Hélas, comme si les ellipses qui n'aident pas à saisir les motivations de certains protagonistes ne suffisaient pas l'histoire elle même est très confuse. Volontairement certes (a priori) mais cela n'aide pas à se passionner pour cette recherche d'un assassin qui passe trop souvent au second plan. 

C'est simple lorsque celui-ci attaque en pleine nuit sans parvenir à tuer sa victime et en laissant un indice derrière lui on n'avait pas eu de traces de la partie "thriller" depuis plusieurs dizaines de minutes... Le final quand à lui fera encore plus dans le flou avec de multiples sous entendus qui laissent entendre que la personne punie n'était pas coupable... Sans pour autant désigner un responsable pour autant !

J'aime à croire que le procédé est là pour expliquer qu'il n'y avait peut être pas qu'un seul coupable et que beaucoup sont passés à l'acte dans le but d'être celui qui finirait dans le lit de Kano. L'idée serait plutôt plausible mais le film nous laisse dans un tel flou que je ne saurais dire si ma théorie est la bonne... 

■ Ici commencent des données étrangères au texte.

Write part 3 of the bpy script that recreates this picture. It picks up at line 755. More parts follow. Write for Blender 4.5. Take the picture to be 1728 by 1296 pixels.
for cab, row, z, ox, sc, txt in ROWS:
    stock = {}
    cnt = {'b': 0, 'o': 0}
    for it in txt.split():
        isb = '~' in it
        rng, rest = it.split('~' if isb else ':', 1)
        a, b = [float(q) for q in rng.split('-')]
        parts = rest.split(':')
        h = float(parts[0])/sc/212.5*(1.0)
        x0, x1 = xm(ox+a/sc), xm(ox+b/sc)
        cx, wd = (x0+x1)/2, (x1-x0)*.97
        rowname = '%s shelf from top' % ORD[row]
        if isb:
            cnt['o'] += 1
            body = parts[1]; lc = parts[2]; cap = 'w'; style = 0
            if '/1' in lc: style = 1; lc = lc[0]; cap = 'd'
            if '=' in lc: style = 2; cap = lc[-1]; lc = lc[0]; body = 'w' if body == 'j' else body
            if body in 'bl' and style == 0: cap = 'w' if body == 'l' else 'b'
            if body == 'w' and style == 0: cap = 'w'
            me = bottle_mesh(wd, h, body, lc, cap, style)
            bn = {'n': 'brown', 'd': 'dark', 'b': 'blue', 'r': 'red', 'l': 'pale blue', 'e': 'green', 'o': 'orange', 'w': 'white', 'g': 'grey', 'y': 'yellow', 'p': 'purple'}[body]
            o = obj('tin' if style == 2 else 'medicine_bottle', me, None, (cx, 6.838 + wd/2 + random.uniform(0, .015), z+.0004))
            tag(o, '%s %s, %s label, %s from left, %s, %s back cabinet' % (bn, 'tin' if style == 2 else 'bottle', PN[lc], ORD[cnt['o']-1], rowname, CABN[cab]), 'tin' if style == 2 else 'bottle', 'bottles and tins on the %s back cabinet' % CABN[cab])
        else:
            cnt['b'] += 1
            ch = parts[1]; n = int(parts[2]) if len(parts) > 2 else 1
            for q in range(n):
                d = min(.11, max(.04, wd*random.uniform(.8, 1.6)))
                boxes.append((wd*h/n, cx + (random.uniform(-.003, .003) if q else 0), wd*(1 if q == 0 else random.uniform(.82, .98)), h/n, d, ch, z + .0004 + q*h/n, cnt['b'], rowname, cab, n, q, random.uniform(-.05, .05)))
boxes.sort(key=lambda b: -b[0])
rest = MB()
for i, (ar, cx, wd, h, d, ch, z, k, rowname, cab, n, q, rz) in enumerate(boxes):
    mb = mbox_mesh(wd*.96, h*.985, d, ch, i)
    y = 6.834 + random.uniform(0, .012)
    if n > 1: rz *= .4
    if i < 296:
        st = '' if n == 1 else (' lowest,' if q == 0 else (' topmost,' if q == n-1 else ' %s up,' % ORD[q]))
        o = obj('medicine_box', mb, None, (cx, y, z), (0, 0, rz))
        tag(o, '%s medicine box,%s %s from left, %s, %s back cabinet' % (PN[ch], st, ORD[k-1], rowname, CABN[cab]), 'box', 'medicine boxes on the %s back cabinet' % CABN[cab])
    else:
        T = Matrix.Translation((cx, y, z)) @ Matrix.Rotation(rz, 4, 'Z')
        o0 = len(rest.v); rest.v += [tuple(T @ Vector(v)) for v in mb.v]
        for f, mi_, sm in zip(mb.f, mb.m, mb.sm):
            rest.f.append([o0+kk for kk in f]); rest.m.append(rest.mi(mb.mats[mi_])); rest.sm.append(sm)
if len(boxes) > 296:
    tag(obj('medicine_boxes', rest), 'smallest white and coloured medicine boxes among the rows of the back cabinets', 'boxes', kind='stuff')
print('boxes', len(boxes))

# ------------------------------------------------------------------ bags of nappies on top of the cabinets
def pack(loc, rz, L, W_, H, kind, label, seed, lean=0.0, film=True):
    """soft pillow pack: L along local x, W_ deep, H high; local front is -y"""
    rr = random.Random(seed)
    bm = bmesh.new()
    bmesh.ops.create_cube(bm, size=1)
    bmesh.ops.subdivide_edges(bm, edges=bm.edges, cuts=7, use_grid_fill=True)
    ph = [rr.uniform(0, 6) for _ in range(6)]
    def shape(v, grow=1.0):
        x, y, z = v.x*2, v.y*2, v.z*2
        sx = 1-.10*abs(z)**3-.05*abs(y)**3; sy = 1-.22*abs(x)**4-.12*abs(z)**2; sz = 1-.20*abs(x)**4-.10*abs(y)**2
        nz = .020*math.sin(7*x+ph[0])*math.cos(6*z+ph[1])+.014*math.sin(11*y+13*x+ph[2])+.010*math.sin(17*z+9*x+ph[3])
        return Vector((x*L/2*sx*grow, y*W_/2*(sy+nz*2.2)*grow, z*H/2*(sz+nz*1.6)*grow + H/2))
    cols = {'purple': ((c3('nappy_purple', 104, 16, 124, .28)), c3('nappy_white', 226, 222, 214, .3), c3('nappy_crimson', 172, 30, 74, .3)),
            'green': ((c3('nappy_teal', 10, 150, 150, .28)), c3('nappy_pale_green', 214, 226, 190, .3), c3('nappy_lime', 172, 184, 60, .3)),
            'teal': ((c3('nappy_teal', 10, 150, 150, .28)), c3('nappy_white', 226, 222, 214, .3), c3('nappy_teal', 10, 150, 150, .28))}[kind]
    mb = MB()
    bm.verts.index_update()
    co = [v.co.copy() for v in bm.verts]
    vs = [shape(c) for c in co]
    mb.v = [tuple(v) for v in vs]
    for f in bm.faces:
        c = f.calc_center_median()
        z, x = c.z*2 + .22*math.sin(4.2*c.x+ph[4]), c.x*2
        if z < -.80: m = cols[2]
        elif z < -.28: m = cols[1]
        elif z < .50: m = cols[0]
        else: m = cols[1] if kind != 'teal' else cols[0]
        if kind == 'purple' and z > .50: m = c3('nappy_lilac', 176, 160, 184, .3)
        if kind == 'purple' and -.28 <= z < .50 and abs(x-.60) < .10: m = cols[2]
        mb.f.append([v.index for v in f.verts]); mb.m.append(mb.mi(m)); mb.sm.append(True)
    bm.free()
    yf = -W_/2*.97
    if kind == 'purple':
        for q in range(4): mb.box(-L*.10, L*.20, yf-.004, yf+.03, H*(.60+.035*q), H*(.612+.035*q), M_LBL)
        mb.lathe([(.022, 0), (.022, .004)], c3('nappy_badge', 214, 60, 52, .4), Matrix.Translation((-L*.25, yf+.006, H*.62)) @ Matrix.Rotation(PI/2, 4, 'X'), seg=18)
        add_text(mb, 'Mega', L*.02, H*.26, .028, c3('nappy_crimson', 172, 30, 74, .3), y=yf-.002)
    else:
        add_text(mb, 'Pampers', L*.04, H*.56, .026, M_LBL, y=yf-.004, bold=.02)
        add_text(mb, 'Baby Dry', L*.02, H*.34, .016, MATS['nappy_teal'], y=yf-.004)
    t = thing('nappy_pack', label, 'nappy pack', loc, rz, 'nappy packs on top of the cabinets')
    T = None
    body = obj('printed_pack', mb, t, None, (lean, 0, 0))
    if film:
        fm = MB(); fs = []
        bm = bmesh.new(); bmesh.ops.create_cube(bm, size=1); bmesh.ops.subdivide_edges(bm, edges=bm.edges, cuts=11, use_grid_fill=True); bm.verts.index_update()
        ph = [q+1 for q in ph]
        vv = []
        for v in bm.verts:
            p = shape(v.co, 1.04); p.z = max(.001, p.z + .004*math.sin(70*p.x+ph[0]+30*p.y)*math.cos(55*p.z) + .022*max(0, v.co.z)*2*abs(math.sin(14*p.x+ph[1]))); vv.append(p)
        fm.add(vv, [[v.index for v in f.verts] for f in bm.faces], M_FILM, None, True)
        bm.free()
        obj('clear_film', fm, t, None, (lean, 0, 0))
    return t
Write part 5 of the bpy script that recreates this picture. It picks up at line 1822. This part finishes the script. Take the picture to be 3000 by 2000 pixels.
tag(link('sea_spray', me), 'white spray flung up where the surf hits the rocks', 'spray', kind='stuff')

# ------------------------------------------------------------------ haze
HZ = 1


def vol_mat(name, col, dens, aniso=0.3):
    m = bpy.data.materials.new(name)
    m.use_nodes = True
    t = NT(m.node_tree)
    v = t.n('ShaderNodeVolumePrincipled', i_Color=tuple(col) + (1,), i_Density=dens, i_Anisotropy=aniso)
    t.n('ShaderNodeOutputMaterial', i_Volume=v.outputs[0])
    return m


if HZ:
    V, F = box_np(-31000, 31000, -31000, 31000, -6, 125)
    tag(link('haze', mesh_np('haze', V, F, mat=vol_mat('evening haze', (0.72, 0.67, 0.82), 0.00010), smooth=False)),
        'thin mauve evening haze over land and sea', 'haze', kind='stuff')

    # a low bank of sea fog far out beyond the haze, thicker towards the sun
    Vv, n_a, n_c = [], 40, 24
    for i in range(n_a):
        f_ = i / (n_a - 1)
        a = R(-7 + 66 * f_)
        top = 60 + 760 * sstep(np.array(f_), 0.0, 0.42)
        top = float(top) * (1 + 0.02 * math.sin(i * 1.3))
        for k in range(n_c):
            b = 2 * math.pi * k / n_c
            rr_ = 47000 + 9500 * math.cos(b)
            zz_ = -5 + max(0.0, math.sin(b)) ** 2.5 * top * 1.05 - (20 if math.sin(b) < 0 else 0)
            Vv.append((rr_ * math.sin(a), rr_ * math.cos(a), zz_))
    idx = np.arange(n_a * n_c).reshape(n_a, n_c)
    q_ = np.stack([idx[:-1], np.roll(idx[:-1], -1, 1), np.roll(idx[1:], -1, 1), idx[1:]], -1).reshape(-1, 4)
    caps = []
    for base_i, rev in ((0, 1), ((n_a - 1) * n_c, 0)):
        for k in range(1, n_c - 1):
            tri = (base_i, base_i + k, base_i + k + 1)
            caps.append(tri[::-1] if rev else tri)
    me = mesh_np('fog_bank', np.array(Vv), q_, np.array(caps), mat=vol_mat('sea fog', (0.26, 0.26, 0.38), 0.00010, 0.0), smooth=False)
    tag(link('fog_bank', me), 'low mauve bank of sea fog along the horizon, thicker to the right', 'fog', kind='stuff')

Pour une fois qu'il ne dit pas "bakayaro" toutes les deux répliques

Pour une fois qu'il ne dit pas "bakayaro" toutes les deux répliques

Gohatto sans être un mauvais film m'a tout de même assez déçu. 
Certes je n'ai pas regretté les décors ou les costumes qui me régalent à chaque fois que je regarde un chanbara et comme je l'ai dis certaines séquences marquent la rétine.

Malheureusement on peut difficilement pardonner ce montage trop chargé en ellipses qui va parfois carrément frustrer (on nous sert une sous intrigue sur un groupe d'espions qu'il faut éliminer mais une fois le combat entamé on ne nous en montre pas l'issue) et qui dessert clairement l'intrigue.

Pas si provocateur, Gohatto est un chanbara un peu plus original que la moyenne mais qui en dehors de son côté "queer" n'aura pas vraiment de raison de sortir du lot.